## [Recorded information]
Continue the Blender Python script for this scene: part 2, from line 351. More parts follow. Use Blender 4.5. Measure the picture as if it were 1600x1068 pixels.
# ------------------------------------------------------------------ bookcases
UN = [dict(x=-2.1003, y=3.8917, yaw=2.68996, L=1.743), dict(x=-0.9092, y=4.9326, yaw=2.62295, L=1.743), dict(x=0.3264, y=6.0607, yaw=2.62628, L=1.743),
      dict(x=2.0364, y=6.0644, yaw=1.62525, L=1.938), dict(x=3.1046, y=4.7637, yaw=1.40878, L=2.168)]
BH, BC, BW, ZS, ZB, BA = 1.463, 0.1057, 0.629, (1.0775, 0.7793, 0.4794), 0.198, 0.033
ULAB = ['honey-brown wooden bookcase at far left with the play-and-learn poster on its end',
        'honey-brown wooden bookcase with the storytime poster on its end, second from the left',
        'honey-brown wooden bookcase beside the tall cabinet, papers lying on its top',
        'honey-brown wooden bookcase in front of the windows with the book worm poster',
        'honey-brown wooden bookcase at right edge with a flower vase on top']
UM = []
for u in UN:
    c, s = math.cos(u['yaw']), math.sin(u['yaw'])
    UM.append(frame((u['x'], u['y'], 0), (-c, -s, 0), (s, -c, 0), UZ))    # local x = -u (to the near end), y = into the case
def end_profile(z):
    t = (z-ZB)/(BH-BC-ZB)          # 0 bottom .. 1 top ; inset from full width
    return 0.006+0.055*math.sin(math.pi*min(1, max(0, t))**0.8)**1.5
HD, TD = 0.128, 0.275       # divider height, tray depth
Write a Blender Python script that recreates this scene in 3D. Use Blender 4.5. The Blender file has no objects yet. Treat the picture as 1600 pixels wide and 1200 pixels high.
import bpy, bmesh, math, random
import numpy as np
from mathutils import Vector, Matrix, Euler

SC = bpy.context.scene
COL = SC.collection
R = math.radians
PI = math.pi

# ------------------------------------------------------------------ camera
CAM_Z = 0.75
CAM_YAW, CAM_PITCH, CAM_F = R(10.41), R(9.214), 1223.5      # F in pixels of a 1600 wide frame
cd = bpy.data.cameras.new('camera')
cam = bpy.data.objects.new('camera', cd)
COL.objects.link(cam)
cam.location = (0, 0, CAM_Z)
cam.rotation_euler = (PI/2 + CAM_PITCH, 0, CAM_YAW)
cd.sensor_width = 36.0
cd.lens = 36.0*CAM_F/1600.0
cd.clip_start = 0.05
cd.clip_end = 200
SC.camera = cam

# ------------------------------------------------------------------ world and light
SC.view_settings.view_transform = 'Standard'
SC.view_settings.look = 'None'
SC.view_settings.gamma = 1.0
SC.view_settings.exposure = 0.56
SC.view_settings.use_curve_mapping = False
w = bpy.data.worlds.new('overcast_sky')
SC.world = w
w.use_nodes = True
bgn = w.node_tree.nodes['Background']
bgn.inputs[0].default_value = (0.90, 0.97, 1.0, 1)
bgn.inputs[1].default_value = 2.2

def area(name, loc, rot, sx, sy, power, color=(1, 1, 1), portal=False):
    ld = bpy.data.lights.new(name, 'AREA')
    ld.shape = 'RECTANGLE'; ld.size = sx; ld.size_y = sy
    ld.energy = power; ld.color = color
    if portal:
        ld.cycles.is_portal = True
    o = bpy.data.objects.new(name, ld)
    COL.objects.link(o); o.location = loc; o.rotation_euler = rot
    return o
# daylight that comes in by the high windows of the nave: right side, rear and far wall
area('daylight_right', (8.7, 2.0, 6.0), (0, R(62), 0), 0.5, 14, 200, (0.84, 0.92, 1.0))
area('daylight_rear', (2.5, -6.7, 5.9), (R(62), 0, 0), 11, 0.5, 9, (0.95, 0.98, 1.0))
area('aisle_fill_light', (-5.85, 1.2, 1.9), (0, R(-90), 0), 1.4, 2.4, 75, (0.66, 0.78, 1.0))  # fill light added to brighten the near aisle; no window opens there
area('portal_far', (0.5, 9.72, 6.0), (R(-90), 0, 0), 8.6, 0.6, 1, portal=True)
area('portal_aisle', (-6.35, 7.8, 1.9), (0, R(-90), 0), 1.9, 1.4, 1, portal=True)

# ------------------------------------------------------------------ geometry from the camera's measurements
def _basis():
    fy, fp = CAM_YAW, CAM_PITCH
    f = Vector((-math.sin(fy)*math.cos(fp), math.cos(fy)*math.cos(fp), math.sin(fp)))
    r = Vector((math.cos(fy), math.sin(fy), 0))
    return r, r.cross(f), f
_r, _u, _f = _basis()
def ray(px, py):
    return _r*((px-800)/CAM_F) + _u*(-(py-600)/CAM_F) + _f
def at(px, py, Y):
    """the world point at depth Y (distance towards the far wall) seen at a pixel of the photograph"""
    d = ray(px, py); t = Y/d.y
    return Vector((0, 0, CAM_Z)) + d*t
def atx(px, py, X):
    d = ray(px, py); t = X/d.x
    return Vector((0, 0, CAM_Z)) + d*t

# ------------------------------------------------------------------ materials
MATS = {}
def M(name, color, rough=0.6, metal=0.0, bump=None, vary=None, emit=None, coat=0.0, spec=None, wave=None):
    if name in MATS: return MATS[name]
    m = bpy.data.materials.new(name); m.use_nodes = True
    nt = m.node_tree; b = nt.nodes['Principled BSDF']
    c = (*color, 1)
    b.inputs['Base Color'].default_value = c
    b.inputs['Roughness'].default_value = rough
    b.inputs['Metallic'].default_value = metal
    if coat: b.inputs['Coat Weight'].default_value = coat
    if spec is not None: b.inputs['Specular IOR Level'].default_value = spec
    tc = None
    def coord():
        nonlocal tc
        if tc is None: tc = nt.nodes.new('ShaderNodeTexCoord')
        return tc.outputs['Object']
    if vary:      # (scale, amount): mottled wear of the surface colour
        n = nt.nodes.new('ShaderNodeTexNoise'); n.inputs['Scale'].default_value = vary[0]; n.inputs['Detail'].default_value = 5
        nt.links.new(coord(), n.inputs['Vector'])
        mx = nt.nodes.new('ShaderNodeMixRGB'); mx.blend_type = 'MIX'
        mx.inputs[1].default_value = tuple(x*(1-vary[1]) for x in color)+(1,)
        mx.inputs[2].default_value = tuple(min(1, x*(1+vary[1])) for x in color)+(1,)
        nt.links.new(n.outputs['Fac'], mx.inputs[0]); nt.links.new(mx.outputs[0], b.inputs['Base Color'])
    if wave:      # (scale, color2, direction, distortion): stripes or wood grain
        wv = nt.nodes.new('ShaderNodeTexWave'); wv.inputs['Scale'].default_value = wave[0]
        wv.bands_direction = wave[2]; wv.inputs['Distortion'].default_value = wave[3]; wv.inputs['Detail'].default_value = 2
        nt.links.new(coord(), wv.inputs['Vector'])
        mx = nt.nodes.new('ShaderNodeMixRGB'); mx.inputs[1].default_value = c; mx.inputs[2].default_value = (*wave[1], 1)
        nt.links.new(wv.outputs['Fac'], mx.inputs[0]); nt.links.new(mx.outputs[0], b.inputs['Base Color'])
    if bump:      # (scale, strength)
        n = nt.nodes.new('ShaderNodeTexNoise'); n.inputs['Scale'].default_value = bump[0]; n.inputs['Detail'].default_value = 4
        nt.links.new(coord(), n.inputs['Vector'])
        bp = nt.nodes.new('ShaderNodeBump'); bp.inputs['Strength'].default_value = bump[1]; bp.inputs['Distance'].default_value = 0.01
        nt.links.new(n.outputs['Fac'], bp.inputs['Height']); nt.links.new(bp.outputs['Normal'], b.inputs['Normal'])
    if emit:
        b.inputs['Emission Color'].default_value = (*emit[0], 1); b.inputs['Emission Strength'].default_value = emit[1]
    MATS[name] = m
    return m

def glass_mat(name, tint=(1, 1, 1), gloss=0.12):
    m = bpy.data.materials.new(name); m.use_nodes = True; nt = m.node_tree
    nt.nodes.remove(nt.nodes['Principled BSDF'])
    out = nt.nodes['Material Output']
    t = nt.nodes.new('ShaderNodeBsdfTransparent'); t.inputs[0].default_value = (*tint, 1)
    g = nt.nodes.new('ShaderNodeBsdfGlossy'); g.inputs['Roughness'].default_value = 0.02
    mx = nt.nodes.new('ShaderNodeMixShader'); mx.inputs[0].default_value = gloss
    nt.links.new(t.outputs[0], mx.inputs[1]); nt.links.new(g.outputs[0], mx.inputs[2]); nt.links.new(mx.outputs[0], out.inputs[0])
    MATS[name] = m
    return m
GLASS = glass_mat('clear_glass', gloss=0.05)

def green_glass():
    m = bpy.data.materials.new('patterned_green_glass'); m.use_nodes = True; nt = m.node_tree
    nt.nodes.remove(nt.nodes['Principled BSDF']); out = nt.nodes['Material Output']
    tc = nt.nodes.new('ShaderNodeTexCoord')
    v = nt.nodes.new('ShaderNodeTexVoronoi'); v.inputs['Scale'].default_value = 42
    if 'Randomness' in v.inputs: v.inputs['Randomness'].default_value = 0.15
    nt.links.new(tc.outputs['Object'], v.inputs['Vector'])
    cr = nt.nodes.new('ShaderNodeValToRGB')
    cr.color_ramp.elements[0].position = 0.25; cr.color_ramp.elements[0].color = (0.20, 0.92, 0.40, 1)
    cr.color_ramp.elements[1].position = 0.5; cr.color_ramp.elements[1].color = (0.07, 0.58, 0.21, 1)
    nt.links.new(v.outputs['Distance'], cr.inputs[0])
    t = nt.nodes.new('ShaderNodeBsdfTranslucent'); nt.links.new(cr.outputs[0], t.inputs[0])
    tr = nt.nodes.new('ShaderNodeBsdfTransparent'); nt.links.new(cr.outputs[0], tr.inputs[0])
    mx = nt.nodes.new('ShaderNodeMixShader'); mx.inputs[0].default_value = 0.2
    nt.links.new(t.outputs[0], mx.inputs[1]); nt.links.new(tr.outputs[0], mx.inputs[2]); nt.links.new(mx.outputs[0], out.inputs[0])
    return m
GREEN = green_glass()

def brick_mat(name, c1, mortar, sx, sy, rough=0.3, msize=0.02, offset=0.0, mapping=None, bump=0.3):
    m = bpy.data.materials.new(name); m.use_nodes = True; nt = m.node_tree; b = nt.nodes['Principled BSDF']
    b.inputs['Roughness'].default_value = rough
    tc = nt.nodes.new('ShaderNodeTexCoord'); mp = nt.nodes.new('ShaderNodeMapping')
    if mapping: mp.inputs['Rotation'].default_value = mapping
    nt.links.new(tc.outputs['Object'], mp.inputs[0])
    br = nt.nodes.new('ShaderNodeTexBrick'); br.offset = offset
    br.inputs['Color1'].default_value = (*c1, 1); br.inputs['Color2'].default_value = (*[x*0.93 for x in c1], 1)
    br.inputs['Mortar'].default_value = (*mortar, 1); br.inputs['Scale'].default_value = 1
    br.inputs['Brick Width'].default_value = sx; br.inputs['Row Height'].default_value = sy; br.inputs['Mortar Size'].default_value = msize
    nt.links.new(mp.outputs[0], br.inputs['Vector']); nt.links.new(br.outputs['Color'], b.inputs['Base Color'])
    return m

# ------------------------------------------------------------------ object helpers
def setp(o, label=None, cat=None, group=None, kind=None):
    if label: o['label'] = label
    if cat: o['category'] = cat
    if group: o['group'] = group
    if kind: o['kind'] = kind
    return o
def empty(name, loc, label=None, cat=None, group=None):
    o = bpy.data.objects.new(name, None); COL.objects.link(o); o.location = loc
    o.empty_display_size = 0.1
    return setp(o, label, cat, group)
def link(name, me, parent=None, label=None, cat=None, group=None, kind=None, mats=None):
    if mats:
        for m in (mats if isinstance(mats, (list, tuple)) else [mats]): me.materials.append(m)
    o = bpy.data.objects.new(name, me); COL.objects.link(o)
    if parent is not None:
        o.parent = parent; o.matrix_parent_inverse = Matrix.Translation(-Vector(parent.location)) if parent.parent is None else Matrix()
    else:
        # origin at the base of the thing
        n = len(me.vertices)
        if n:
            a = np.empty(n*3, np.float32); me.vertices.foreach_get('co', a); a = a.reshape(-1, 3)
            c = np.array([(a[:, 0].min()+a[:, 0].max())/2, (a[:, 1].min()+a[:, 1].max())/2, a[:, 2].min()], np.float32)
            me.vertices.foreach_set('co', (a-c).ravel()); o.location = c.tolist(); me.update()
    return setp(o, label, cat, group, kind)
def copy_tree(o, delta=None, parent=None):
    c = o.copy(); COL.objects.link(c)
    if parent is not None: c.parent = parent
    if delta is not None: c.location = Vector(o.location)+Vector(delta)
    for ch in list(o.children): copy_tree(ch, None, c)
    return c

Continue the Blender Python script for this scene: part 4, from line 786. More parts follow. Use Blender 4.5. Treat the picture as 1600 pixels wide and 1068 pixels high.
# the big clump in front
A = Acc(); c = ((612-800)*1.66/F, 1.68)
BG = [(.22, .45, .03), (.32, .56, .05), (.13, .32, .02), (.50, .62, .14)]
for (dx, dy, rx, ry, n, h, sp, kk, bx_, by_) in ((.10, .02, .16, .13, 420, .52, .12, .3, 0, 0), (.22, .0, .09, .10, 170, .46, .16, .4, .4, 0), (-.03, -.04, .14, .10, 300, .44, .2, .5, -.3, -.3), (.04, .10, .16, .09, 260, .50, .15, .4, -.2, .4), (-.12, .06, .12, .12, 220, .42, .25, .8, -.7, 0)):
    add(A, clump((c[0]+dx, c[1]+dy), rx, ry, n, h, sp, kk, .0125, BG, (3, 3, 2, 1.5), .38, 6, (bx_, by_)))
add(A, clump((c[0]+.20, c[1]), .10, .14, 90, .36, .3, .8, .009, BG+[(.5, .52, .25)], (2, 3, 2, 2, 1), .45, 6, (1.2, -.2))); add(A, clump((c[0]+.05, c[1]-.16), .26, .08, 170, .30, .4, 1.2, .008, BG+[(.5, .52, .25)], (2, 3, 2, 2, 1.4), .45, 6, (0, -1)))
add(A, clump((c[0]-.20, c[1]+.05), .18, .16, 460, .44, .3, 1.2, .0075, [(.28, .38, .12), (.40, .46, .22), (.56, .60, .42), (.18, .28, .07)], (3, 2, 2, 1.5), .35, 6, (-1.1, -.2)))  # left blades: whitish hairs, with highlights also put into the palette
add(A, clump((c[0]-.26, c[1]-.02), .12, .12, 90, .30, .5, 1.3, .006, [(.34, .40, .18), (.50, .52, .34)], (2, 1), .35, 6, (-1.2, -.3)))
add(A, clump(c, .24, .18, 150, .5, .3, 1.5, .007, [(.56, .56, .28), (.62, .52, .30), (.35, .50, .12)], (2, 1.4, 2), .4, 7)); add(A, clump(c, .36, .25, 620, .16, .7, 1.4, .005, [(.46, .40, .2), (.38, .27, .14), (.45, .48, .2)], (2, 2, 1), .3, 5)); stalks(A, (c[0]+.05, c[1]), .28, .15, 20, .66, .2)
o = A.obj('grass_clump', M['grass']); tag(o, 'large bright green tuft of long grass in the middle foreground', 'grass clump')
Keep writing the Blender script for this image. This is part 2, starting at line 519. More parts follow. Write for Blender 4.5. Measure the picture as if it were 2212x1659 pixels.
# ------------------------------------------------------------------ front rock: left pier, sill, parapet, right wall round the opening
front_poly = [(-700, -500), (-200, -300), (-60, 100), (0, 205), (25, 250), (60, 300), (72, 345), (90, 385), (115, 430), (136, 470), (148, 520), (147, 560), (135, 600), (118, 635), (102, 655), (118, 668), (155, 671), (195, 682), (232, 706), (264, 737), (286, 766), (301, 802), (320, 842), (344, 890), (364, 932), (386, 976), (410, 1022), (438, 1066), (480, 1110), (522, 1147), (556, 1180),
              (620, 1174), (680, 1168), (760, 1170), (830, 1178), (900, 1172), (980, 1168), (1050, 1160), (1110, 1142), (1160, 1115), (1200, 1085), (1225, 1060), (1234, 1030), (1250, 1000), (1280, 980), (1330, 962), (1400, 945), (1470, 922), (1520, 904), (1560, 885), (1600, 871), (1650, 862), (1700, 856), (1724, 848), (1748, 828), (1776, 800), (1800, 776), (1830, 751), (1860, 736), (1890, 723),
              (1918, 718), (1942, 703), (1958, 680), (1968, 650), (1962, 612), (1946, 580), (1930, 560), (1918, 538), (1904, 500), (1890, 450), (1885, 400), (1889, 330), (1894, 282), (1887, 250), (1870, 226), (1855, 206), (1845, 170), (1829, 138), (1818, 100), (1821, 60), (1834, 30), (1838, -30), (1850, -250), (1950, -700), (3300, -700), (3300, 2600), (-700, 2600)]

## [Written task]
Print exactly the lines from the one containing "for (dx, dy, rx, ry, n, h, sp, kk, bx_, by_)" to the one containing "6, (bx_, by_)))", both included, and nothing else.

## [Reply]
for (dx, dy, rx, ry, n, h, sp, kk, bx_, by_) in ((.10, .02, .16, .13, 420, .52, .12, .3, 0, 0), (.22, .0, .09, .10, 170, .46, .16, .4, .4, 0), (-.03, -.04, .14, .10, 300, .44, .2, .5, -.3, -.3), (.04, .10, .16, .09, 260, .50, .15, .4, -.2, .4), (-.12, .06, .12, .12, 220, .42, .25, .8, -.7, 0)):
    add(A, clump((c[0]+dx, c[1]+dy), rx, ry, n, h, sp, kk, .0125, BG, (3, 3, 2, 1.5), .38, 6, (bx_, by_)))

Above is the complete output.